Galley Reader John Schulien sends in a long email with a link to this page. The short version: Last September, the CBS memos appeared to have been Xeroxes of crumpled paper. (See Charles Johnson here.) The version of the memos reproduced in the CBS report seem to be "uncrumpled." What gives?

Here's the long version from Schulien:

Back in September Charles Johnson documented something interesting--that the memos appeared to have been crumpled out and uncrumpled prior to scanning. . . . This evidence shows up when you drop the PDFs into Photoshop, turn the
contrast way up, and the brightness down.

When the final report came out, I took the time to compare the versions of the documents in the appendix with the documents as they were originally released by CBS. I found something very interesting. If you carefully compare, the evidence of the crumpling and uncrumpling is gone in the version released in the final report. (2B.pdf) Not only are the residual crumple marks gone, but the distortion caused by the crumpling is gone from the letters and words as well.

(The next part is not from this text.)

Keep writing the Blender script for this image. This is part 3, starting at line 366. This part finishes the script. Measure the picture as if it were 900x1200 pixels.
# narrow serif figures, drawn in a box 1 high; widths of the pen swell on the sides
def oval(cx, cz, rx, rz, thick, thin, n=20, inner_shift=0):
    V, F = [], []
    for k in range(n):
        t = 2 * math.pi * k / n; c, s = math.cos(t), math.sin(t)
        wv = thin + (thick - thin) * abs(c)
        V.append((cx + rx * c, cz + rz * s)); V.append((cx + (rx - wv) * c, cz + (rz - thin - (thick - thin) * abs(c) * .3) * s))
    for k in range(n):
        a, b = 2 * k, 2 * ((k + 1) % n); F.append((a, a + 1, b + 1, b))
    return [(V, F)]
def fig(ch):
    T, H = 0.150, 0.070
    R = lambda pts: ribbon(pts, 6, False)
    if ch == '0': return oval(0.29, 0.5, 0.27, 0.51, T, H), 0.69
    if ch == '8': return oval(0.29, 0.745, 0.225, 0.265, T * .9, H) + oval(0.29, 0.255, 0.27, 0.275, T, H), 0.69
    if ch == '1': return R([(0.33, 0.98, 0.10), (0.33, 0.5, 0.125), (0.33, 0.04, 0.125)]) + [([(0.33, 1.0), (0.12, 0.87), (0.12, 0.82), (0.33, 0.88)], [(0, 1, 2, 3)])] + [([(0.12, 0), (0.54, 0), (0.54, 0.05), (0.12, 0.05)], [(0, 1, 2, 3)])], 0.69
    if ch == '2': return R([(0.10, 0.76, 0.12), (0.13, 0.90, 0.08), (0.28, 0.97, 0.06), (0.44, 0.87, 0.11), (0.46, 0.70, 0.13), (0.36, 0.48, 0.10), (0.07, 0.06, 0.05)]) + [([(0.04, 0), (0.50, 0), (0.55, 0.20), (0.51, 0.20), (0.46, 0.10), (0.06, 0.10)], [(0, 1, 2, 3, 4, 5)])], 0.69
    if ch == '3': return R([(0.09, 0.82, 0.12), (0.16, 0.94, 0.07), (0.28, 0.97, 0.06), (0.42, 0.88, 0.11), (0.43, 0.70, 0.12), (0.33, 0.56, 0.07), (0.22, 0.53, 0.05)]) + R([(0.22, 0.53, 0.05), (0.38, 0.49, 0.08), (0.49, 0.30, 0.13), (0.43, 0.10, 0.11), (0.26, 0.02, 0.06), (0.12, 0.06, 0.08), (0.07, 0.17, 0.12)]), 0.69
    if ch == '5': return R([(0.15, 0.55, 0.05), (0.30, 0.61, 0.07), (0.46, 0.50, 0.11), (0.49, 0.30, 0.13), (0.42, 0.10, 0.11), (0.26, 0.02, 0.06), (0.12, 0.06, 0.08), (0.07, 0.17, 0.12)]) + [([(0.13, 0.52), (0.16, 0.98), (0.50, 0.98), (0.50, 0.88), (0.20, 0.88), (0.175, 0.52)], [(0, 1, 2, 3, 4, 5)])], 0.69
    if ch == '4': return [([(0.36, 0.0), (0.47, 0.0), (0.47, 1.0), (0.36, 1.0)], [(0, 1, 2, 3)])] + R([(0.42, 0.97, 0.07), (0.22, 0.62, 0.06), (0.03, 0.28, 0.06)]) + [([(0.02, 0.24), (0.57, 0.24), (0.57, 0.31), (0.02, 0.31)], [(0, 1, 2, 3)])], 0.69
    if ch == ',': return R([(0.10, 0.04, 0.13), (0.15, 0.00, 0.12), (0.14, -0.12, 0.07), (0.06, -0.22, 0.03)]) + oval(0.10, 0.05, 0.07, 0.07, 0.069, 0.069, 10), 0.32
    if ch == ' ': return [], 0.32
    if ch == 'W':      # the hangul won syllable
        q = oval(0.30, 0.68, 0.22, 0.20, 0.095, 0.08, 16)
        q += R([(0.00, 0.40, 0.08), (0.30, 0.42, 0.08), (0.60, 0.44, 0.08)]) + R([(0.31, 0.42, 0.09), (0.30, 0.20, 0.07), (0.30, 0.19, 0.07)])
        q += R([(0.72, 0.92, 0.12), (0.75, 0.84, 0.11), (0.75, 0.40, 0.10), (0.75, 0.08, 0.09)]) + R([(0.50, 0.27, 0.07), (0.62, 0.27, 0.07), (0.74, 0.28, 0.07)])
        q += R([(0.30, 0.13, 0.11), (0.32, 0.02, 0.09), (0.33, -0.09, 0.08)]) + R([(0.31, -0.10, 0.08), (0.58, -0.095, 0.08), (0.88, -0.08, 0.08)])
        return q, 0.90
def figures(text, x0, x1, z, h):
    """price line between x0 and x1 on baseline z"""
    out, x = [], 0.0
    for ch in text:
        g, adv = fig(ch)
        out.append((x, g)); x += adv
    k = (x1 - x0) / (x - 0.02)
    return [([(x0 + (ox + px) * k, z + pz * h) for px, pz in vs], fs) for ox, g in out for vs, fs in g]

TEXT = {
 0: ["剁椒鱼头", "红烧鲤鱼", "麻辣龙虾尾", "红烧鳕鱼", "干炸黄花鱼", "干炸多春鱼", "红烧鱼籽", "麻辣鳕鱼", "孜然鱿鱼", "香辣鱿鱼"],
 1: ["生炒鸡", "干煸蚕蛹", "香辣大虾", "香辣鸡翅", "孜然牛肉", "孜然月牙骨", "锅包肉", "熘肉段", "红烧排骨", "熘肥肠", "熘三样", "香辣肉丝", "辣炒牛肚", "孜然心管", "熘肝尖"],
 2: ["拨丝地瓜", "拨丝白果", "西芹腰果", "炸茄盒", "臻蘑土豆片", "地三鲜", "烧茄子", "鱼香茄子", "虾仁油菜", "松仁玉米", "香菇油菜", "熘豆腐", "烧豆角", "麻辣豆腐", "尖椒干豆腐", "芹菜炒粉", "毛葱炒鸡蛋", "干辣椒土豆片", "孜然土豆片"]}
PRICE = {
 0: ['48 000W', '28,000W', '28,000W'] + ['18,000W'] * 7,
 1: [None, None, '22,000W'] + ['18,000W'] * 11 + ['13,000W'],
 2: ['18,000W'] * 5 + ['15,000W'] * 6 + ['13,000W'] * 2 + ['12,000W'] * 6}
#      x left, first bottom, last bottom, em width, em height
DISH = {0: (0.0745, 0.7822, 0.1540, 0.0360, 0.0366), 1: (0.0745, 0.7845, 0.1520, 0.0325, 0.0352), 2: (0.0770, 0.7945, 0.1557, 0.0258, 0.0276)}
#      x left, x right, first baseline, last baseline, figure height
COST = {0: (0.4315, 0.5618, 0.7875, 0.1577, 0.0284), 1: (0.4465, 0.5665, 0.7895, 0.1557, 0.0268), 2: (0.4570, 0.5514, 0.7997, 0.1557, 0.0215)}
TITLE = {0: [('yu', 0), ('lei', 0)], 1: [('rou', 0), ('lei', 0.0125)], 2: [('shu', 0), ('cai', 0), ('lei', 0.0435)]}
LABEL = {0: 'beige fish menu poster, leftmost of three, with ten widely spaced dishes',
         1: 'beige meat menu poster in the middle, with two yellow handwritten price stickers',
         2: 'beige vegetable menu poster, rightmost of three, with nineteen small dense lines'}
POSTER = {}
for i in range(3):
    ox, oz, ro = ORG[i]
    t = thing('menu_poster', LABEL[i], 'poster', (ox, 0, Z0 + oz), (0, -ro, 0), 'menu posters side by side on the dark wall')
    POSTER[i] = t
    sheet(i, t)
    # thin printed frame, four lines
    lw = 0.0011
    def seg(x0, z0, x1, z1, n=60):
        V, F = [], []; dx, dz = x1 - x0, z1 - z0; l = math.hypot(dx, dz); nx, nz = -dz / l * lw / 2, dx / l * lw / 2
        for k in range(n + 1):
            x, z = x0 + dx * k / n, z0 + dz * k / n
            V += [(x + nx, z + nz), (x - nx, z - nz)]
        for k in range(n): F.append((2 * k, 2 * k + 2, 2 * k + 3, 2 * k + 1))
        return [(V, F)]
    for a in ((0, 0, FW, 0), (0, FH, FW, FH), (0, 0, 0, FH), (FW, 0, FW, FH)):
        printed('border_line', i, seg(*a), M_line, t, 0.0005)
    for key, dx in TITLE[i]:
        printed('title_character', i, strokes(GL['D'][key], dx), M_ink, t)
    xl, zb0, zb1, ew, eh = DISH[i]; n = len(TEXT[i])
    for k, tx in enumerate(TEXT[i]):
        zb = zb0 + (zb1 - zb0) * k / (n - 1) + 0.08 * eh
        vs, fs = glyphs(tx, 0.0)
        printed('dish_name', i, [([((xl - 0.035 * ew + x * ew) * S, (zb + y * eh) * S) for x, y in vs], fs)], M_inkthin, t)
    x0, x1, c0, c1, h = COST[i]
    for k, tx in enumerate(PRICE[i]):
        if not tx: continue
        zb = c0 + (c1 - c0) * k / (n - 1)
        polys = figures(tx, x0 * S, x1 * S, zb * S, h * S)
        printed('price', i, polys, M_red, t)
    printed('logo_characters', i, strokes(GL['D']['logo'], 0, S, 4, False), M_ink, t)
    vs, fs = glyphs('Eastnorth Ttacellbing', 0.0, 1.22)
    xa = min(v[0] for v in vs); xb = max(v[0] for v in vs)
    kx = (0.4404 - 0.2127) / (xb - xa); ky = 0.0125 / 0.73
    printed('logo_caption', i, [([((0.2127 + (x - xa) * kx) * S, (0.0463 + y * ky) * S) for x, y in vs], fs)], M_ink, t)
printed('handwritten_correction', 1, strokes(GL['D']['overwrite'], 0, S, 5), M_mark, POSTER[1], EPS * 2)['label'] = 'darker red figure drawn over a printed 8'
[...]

In the spirit of Charles Johnson's animated GIF, I prepared a flashing GIF that goes back and forth between one of the original documents as released by CBS (with the address blacked over), and the new version just released (lower resolution but less distorted.)

If you look at the two images as they cycle, it is easy to pick out areas where the crumpling distorted the text in the original document, and how the newly released document is undistorted.

This raises the question--what is CBS doing with both versions of the document?


There’s probably a simple explanation to all of this, but I’d be interested in hearing it nonetheless. After all, these are the guys who changed the cut-copy permissions on their report’s PDF. Charles, anyone, thoughts?